CHALLENGE ->
Write out the listing, please, but only from its first line through the line containing "SUN_H = (-0.05, 0.998)", exactly as given and without pictures.

DATA SHOWN ->
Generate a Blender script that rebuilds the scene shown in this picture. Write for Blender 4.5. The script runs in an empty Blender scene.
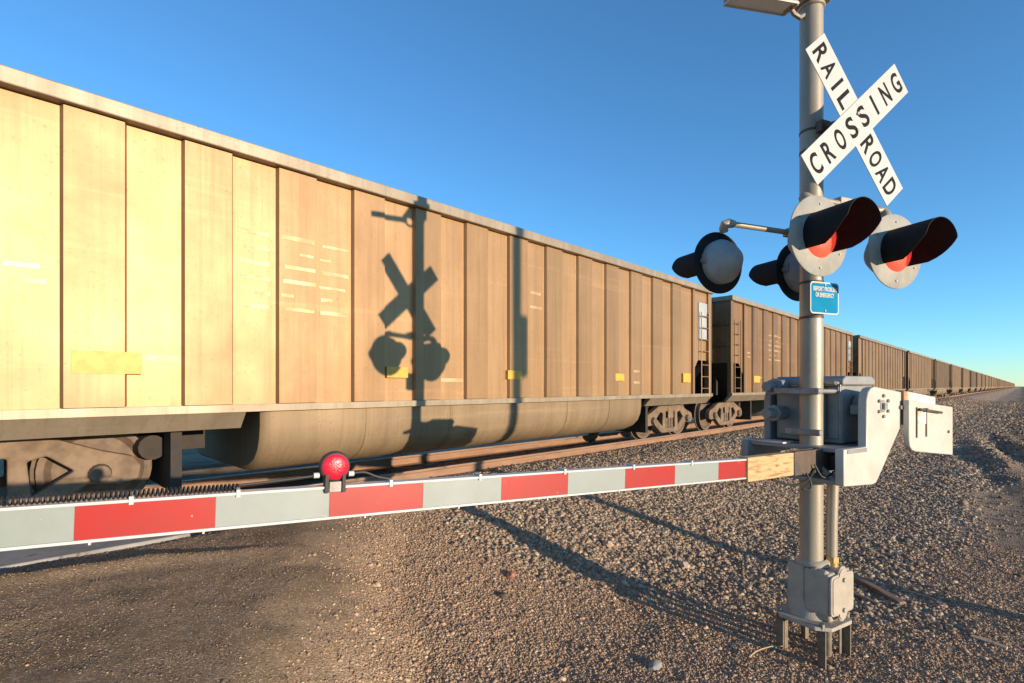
import bpy, bmesh, math, random
import numpy as np
from mathutils import Vector, Matrix

random.seed(7)
rng = np.random.default_rng(11)
R = math.radians
scene = bpy.context.scene
COL = scene.collection

# ------------------------------------------------------------------ the place
# world: X runs along the track (away from the crossing), Y towards the track, Z up.
CAM_H = 1.99
YAW = R(-45.22)
POLE = (4.31, 1.12)
ROAD_ROT = R(-23.8)          # facing of the signs
GATE_ROT = R(-14.72)         # direction of the gate arm
TRACK_T = 7.47               # centre line of the track
RAIL_Z = 0.68
RAIL_T = (6.72, 8.22)
SUN_EL = R(6.9)
SUN_H = (-0.05, 0.998)       # horizontal travel direction of the sunlight

# ------------------------------------------------------------------ helpers
class MB:
    """collects shapes in one bmesh; build() links them as one mesh object"""
    def __init__(self):
        self.bm = bmesh.new()
        self.mi = 0
    def _f(self, vs):
        try:
            f = self.bm.faces.new(vs)
            f.material_index = self.mi
            return f
        except ValueError:
            return None
    def box(self, x0, x1, y0, y1, z0, z1, M=None):
        c = [(x0,y0,z0),(x1,y0,z0),(x1,y1,z0),(x0,y1,z0),(x0,y0,z1),(x1,y0,z1),(x1,y1,z1),(x0,y1,z1)]
        v = [self.bm.verts.new(M @ Vector(p) if M else p) for p in c]
        for q in ((3,2,1,0),(4,5,6,7),(0,1,5,4),(1,2,6,5),(2,3,7,6),(3,0,4,7)):
            self._f([v[i] for i in q])
    def poly(self, pts):
        return self._f([self.bm.verts.new(p) for p in pts])
    def cyl(self, p0, p1, r0, r1=None, n=20, caps=True):
        p0, p1 = Vector(p0), Vector(p1)
        r1 = r0 if r1 is None else r1
        d = (p1-p0).normalized()
        u = d.orthogonal().normalized(); w = d.cross(u)
        a, b = [], []
        for i in range(n):
            t = 2*math.pi*i/n
            o = u*math.cos(t)+w*math.sin(t)
            a.append(self.bm.verts.new(p0+o*r0)); b.append(self.bm.verts.new(p1+o*r1))
        for i in range(n):
            j = (i+1) % n
            self._f([a[i],a[j],b[j],b[i]])
        if caps:
            self._f(a[::-1]); self._f(b)
    def tube(self, pts, r, n=8, caps=True):
        pts = [Vector(p) for p in pts]
        rings = []
        u = None
        for i, p in enumerate(pts):
            d = (pts[min(i+1,len(pts)-1)]-pts[max(i-1,0)]).normalized()
            if u is None: u = d.orthogonal().normalized()
            else:
                u = (u-d*u.dot(d))
                u = u.normalized() if u.length > 1e-6 else d.orthogonal().normalized()
            w = d.cross(u)
            rr = r[i] if isinstance(r, (list, tuple)) else r
            rings.append([self.bm.verts.new(p+(u*math.cos(2*math.pi*k/n)+w*math.sin(2*math.pi*k/n))*rr) for k in range(n)])
        for a, b in zip(rings, rings[1:]):
            for k in range(n):
                j = (k+1) % n
                self._f([a[k],a[j],b[j],b[k]])
        if caps:
            self._f(rings[0][::-1]); self._f(rings[-1])
    def cable(self, pts, r, n=8, sub=6):
        P = [Vector(p) for p in pts]; P = [P[0]]+P+[P[-1]]
        out = []
        for i in range(1, len(P)-2):
            for k in range(sub):
                t = k/sub; a, b, c, d = P[i-1], P[i], P[i+1], P[i+2]
                out.append(0.5*((2*b)+(c-a)*t+(2*a-5*b+4*c-d)*t*t+(3*b-a-3*c+d)*t**3))
        self.tube(out+[P[-1]], r, n)
    def lathe(self, prof, origin, axis, n=32, cap0=False, cap1=False):
        o, d = Vector(origin), Vector(axis).normalized()
        u = d.orthogonal().normalized(); w = d.cross(u)
        rings = []
        for r, h in prof:
            if r < 1e-5:
                rings.append([self.bm.verts.new(o+d*h)]); continue
            rings.append([self.bm.verts.new(o+d*h+(u*math.cos(2*math.pi*k/n)+w*math.sin(2*math.pi*k/n))*r) for k in range(n)])
        for a, b in zip(rings, rings[1:]):
            for k in range(n):
                j = (k+1) % n
                if len(a) == 1: self._f([a[0], b[j], b[k]])
                elif len(b) == 1: self._f([a[k], a[j], b[0]])
                else: self._f([a[k],a[j],b[j],b[k]])
        if cap0 and len(rings[0]) > 1: self._f(rings[0][::-1])
        if cap1 and len(rings[-1]) > 1: self._f(rings[-1])
    def prism(self, outline, y0, y1, holes=(), plane='xz'):
        """outline in a plane, extruded along the remaining axis"""
        def P(p, y):
            return (p[0], y, p[1]) if plane == 'xz' else ((y, p[0], p[1]) if plane == 'yz' else (p[0], p[1], y))
        if not holes:
            a = [self.bm.verts.new(P(p, y0)) for p in outline]
            b = [self.bm.verts.new(P(p, y1)) for p in outline]
            self._f(a); self._f(b[::-1])
            n = len(a)
            for i in range(n):
                j = (i+1) % n
                self._f([a[j],a[i],b[i],b[j]])
            return
        for y in (y0, y1):
            edges = []
            for loop in [outline]+list(holes):
                vs = [self.bm.verts.new(P(p, y)) for p in loop]
                edges += [self.bm.edges.new((vs[i], vs[(i+1) % len(vs)])) for i in range(len(vs))]
            g = bmesh.ops.triangle_fill(self.bm, use_beauty=True, use_dissolve=False, edges=edges)
            for f in g['geom']:
                if isinstance(f, bmesh.types.BMFace): f.material_index = self.mi
        for loop in [outline]+list(holes):
            a = [self.bm.verts.new(P(p, y0)) for p in loop]
            b = [self.bm.verts.new(P(p, y1)) for p in loop]
            n = len(a)
            for i in range(n):
                j = (i+1) % n
                self._f([a[j],a[i],b[i],b[j]])
        bmesh.ops.remove_doubles(self.bm, verts=self.bm.verts[:], dist=1e-5)
    def each(self, name, mats, parent=None, **kw):
        """one object per loose piece"""
        left = set(self.bm.verts[:]); out = []
        src = self.bm
        while left:
            seed = next(iter(left)); isl = {seed}; st = [seed]
            while st:
                v = st.pop()
                for e in v.link_edges:
                    o = e.other_vert(v)
                    if o not in isl: isl.add(o); st.append(o)
            left -= isl
            q = MB(); mp = {}
            for v in src.verts:
                if v in isl: mp[v] = q.bm.verts.new(v.co)
            for f in src.faces:
                if f.verts[0] in isl: q.bm.faces.new([mp[v] for v in f.verts]).material_index = f.material_index
            out.append(q.build(name, mats, parent, **kw))
        src.free()
        return out
    def build(self, name, mats, parent=None, bevel=0, smooth=35, M=None, segs=2):
        me = bpy.data.meshes.new(name)
        bmesh.ops.recalc_face_normals(self.bm, faces=self.bm.faces[:])
        if M is not None: self.bm.transform(M)
        self.bm.to_mesh(me); self.bm.free()
        for m in (mats if isinstance(mats, (list, tuple)) else [mats]): me.materials.append(m)
        if smooth:
            me.shade_smooth(); me.set_sharp_from_angle(angle=R(smooth))
        o = bpy.data.objects.new(name, me); COL.objects.link(o)
        if parent is not None: o.parent = parent
        if bevel:
            b = o.modifiers.new('bevel', 'BEVEL'); b.width = bevel; b.segments = segs
            b.limit_method = 'ANGLE'; b.angle_limit = R(40); b.harden_normals = False
        return o

def tag(o, label=None, cat=None, group=None, kind=None):
    if label: o['label'] = label
    if cat: o['category'] = cat
    if group: o['group'] = group
    if kind: o['kind'] = kind
    return o

def thing(name, label, cat, loc=(0,0,0), rz=0, group=None):
    o = bpy.data.objects.new(name, None); COL.objects.link(o)
    o.empty_display_size = 0.2
    o.location = loc; o.rotation_euler = (0,0,rz)
    return tag(o, label, cat, group)

def kids(o): return [c for c in bpy.data.objects if c.parent == o]

def text_mesh(name, s, height, width, mat, parent, M, bold=0.0, spacing=1.0):
    """lettering as a thin mesh fitted in width x height, centred, lying in local XY"""
    cu = bpy.data.curves.new(name, 'FONT')
    cu.body = s; cu.size = 1; cu.offset = bold; cu.space_character = spacing; cu.resolution_u = 6
    cu.extrude = 0.0
    t = bpy.data.objects.new(name, cu); COL.objects.link(t)
    bpy.context.view_layer.update()
    dg = bpy.context.evaluated_depsgraph_get()
    me = bpy.data.meshes.new_from_object(t.evaluated_get(dg))
    bpy.data.objects.remove(t); bpy.data.curves.remove(cu)
    co = np.array([v.co[:] for v in me.vertices])
    mn, mx = co.min(0), co.max(0)
    sx, sy = width/(mx[0]-mn[0]), height/(mx[1]-mn[1])
    me.transform(M @ Matrix.Diagonal((sx, sy, 1, 1)) @ Matrix.Translation((-(mn[0]+mx[0])/2, -(mn[1]+mx[1])/2, 0)))
    me.materials.clear(); me.materials.append(mat)
    me.name = name
    o = bpy.data.objects.new(name, me); COL.objects.link(o); o.parent = parent
    return o

# ------------------------------------------------------------------ materials
def nodes(name):
    m = bpy.data.materials.new(name); m.use_nodes = True
    nt = m.node_tree
    return m, nt, nt.nodes['Principled BSDF']

def N(nt, typ, **kw):
    n = nt.nodes.new(typ)
    for k, v in kw.items():
        if k.startswith('i_'):
            n.inputs[k[2:].replace('_', ' ')].default_value = v
        else: setattr(n, k, v)
    return n

def rgba(c): return (c[0], c[1], c[2], 1)

def ramp(nt, src, stops):
    r = N(nt, 'ShaderNodeValToRGB')
    els = r.color_ramp.elements
    while len(els) < len(stops): els.new(0.5)
    for e, (p, c) in zip(els, stops):
        e.position = p; e.color = rgba(c) if len(c) == 3 else c
    nt.links.new(src, r.inputs[0])
    return r.outputs[0]

def mixc(nt, fac, a, b, mode='MIX'):
    m = N(nt, 'ShaderNodeMix', data_type='RGBA', blend_type=mode)
    for sock, v in ((m.inputs['Factor'], fac), (m.inputs[6], a), (m.inputs[7], b)):
        if hasattr(v, 'links') or isinstance(v, bpy.types.NodeSocket): nt.links.new(v, sock)
        else: sock.default_value = rgba(v) if isinstance(v, (tuple, list)) else v
    return m.outputs[2]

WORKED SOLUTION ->
Generate a Blender script that rebuilds the scene shown in this picture. Write for Blender 4.5. The script runs in an empty Blender scene.
import bpy, bmesh, math, random
import numpy as np
from mathutils import Vector, Matrix

random.seed(7)
rng = np.random.default_rng(11)
R = math.radians
scene = bpy.context.scene
COL = scene.collection

# ------------------------------------------------------------------ the place
# world: X runs along the track (away from the crossing), Y towards the track, Z up.
CAM_H = 1.99
YAW = R(-45.22)
POLE = (4.31, 1.12)
ROAD_ROT = R(-23.8)          # facing of the signs
GATE_ROT = R(-14.72)         # direction of the gate arm
TRACK_T = 7.47               # centre line of the track
RAIL_Z = 0.68
RAIL_T = (6.72, 8.22)
SUN_EL = R(6.9)
SUN_H = (-0.05, 0.998)       # horizontal travel direction of the sunlight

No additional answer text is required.